The past year has been one of quiet emotional rehabilitation for Laura, but it’s also been one of ascendancy and agency for Gabby, who has grown from darkly comic tension breaker to the beating heart of the series. When Taylor began laying the groundwork for conceiving of Laura, Gabby, Daken, Old Man Logan, and Deadpool as a family unit in the Immune arc, it was Gabby who provided the glue, catching Deadpool up on her unfortunate history with Old Man Logan and treating his scars with empathy, codifying him once and for all as her weird uncle. It was a significant character moment for Gabby, but it also hinged on Taylor bringing to life the genuine pathos and fundamental naivety in Deadpool that has only ever been communicated effectively by Fabian Nicieza, Gail Simone, and Rick Remender.

Art by Leonard Kirk

The high water mark for the series, for this year and arguably the entire run so far, was similarly Gabby focused and also functioned to cement family ties. In the latest issue, #28, Gabby complains that she needs a superhero name after a conversation with Danger, the anthropomorphization of the X-Mansion’s Danger Room. The solution comes from the least likely source imaginable: Daken. Gabby getting her own superhero name is both the most triumphant moment for the series and for all of superhero comics of the year, but it also subtly represents the validation of familial bonds between her and Daken, her narcissistically murderous, biracial, bisexual uncle.

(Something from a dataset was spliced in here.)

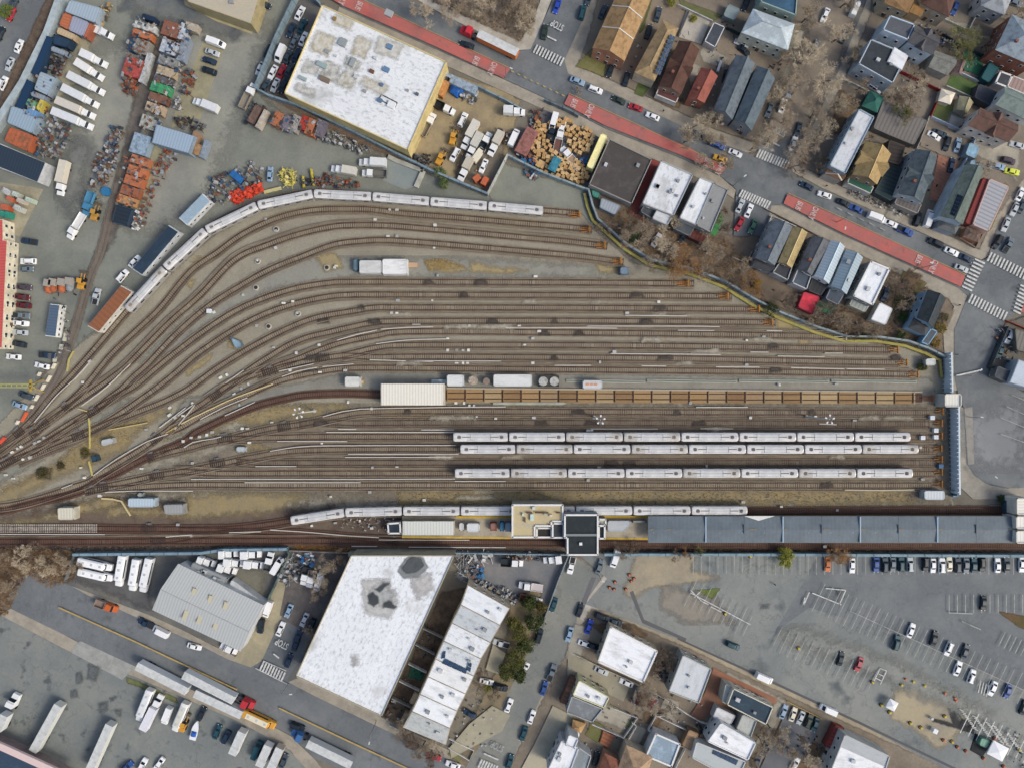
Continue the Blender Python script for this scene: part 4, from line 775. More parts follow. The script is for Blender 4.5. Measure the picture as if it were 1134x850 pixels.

The panel celebrating Gabby’s naming is also the purest distillation of the series, depicting her surrounded by Cabal’s reinterpretations of the most classic Wolverine covers with Gabby in place of Logan and “Honey Badger” in place of “Wolverine.” That juxtaposition of fidelity to the deepest depths of Wolverine history and the irreverent way that Taylor and his collaborators wield it is the fundamental virtue of the series that has been in place since the apocryphal flashback to Laura’s X-Force days in the debut issue.

Art by Juan Cabal

All New Wolverine is many things, and disentangling its many component parts is a project of gargantuan dimensions, but the simple, fundamental truth is that it fully and completely embodies the kind of storytelling that justifies the continued investment in superhero continuities with longer lifespans than most of its readership.